━━━━━ DATA RECORDS ━━━━━
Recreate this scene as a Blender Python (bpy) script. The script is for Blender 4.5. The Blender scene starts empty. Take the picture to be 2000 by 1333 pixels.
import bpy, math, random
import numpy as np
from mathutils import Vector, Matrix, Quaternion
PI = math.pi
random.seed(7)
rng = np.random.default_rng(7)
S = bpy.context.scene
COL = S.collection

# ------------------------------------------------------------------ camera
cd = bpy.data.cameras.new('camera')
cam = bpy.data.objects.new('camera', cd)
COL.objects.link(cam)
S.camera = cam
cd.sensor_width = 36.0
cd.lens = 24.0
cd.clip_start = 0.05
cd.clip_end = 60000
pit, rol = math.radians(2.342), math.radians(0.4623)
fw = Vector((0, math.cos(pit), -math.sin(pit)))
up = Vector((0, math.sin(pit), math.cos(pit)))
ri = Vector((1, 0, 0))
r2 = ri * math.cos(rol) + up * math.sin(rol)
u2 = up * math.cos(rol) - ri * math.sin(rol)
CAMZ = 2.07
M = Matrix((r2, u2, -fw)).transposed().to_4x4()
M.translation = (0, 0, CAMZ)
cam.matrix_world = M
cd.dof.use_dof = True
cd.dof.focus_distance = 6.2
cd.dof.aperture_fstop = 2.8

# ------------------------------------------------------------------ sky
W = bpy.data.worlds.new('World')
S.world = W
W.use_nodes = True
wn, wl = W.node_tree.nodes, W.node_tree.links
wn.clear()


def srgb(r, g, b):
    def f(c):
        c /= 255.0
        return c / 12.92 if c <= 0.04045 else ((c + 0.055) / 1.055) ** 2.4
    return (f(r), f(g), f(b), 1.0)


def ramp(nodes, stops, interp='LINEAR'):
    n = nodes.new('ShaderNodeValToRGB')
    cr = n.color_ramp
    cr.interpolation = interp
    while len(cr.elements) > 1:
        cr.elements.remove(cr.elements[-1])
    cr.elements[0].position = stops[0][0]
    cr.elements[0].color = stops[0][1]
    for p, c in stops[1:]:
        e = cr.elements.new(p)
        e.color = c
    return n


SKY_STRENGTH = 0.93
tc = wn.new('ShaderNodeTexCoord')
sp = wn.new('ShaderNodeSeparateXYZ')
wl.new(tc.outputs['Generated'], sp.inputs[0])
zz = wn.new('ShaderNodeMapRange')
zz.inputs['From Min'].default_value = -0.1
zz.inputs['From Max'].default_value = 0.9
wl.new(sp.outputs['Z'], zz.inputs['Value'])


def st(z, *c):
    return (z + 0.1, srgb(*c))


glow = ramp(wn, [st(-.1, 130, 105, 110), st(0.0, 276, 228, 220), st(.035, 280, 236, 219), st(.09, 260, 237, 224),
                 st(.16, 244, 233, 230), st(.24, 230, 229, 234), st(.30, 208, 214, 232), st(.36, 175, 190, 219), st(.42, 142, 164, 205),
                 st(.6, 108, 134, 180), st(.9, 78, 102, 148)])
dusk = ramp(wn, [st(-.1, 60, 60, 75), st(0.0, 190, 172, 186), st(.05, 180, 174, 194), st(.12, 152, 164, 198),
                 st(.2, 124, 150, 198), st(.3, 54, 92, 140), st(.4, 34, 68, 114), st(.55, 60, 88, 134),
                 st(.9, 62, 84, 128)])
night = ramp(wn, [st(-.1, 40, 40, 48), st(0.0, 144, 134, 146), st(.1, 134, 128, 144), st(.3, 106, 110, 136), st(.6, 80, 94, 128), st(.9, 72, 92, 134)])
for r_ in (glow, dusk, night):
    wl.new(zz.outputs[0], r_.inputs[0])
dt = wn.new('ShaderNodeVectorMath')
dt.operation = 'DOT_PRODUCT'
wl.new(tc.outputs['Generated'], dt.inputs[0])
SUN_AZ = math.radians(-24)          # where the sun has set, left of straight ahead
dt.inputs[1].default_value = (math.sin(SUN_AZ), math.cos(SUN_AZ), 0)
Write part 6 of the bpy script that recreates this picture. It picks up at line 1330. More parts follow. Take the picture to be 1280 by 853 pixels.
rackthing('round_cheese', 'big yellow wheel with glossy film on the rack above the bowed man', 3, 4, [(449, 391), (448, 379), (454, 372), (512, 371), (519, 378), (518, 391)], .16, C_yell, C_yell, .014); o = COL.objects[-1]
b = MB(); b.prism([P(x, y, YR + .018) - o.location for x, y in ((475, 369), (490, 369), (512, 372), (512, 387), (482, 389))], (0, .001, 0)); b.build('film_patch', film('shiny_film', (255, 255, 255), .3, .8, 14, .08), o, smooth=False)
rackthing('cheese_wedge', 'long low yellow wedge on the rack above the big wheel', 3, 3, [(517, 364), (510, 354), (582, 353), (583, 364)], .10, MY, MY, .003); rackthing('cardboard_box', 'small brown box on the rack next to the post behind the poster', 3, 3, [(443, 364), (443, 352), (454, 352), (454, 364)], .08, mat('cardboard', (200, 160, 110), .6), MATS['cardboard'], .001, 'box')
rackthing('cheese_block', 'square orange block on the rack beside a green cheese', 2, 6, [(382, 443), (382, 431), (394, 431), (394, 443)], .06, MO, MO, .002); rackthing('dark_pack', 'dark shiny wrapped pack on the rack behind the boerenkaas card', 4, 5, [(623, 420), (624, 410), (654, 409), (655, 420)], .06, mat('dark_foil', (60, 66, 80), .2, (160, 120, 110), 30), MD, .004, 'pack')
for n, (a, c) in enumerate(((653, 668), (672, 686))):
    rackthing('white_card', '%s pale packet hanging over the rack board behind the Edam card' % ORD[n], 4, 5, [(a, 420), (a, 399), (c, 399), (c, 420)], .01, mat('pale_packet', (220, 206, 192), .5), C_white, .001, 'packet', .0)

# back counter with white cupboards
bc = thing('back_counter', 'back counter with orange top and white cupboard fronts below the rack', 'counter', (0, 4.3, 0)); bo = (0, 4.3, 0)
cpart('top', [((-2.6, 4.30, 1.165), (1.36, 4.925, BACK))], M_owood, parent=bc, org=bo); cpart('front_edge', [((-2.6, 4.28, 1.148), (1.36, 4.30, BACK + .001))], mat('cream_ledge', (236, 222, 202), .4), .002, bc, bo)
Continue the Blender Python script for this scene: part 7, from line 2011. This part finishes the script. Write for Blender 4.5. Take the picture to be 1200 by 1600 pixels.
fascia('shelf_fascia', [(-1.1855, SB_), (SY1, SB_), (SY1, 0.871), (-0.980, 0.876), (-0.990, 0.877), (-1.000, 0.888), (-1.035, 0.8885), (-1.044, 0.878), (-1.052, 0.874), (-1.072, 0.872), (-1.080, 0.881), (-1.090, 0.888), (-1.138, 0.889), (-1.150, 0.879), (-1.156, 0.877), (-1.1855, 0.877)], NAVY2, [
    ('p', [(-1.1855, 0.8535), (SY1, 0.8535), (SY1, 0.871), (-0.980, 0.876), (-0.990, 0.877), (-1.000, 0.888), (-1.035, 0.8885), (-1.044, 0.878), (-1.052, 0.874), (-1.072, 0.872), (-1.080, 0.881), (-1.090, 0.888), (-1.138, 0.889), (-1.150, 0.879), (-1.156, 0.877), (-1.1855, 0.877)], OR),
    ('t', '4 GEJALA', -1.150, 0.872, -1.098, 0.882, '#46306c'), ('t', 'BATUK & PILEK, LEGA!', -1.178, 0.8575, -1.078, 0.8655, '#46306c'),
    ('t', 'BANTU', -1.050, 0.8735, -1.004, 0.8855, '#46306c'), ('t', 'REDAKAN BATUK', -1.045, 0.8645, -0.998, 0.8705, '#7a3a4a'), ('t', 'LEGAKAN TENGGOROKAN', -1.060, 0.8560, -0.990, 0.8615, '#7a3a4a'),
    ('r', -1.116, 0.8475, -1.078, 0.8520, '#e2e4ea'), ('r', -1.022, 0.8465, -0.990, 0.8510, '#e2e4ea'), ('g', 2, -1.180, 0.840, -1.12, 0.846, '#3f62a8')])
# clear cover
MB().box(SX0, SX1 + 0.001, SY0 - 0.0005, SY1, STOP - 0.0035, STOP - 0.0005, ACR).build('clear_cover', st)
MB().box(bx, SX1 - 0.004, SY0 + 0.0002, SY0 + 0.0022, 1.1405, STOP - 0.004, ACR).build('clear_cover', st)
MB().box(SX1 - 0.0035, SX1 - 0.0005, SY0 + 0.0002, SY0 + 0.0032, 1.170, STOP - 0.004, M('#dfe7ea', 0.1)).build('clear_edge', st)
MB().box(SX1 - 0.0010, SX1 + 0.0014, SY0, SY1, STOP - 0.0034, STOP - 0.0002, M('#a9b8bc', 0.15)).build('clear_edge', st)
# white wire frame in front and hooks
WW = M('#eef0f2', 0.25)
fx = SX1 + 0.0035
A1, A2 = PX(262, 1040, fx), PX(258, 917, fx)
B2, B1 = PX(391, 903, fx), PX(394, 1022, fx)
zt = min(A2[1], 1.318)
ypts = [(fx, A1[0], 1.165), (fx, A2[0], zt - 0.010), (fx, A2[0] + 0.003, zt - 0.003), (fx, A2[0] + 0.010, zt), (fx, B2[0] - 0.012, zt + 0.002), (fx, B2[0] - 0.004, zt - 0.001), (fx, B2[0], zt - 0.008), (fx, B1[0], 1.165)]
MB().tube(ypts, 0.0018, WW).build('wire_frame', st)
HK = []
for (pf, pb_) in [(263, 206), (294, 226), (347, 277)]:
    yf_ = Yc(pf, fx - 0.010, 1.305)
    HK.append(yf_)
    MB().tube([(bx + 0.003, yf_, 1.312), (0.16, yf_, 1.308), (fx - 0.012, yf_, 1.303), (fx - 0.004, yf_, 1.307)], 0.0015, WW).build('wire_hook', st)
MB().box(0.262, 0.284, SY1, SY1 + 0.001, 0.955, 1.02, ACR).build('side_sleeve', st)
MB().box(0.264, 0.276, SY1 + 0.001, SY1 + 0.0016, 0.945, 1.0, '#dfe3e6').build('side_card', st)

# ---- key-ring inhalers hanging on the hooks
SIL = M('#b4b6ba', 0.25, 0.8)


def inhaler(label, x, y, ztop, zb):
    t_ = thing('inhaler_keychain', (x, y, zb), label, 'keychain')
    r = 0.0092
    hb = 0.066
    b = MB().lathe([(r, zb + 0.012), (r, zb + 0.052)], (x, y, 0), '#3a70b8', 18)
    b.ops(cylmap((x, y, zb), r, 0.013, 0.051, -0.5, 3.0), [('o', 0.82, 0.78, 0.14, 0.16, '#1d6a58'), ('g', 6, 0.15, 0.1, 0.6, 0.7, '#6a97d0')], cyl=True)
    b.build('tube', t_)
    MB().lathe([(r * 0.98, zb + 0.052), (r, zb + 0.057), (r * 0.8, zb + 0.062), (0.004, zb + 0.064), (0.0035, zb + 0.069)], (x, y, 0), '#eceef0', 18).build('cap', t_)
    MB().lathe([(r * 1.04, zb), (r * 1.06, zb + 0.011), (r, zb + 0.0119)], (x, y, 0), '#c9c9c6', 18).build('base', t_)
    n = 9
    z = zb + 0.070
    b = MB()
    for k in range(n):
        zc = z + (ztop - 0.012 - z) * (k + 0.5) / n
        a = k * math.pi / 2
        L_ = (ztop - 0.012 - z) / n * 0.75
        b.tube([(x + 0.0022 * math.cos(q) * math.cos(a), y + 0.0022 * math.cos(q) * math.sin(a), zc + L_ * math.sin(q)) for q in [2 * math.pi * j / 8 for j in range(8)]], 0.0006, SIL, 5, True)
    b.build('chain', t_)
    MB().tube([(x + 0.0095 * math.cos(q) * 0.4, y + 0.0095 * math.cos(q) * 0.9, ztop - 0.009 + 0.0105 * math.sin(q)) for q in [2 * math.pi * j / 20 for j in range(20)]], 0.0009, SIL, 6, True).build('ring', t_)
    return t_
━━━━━
TASK DESCRIPTION:
Return only the exact lines from the opening of the records through the line that contains "COL = S.collection", both included.

RESULT FOR THIS EXERCISE:
Recreate this scene as a Blender Python (bpy) script. The script is for Blender 4.5. The Blender scene starts empty. Take the picture to be 2000 by 1333 pixels.
import bpy, math, random
import numpy as np
from mathutils import Vector, Matrix, Quaternion
PI = math.pi
random.seed(7)
rng = np.random.default_rng(7)
S = bpy.context.scene
COL = S.collection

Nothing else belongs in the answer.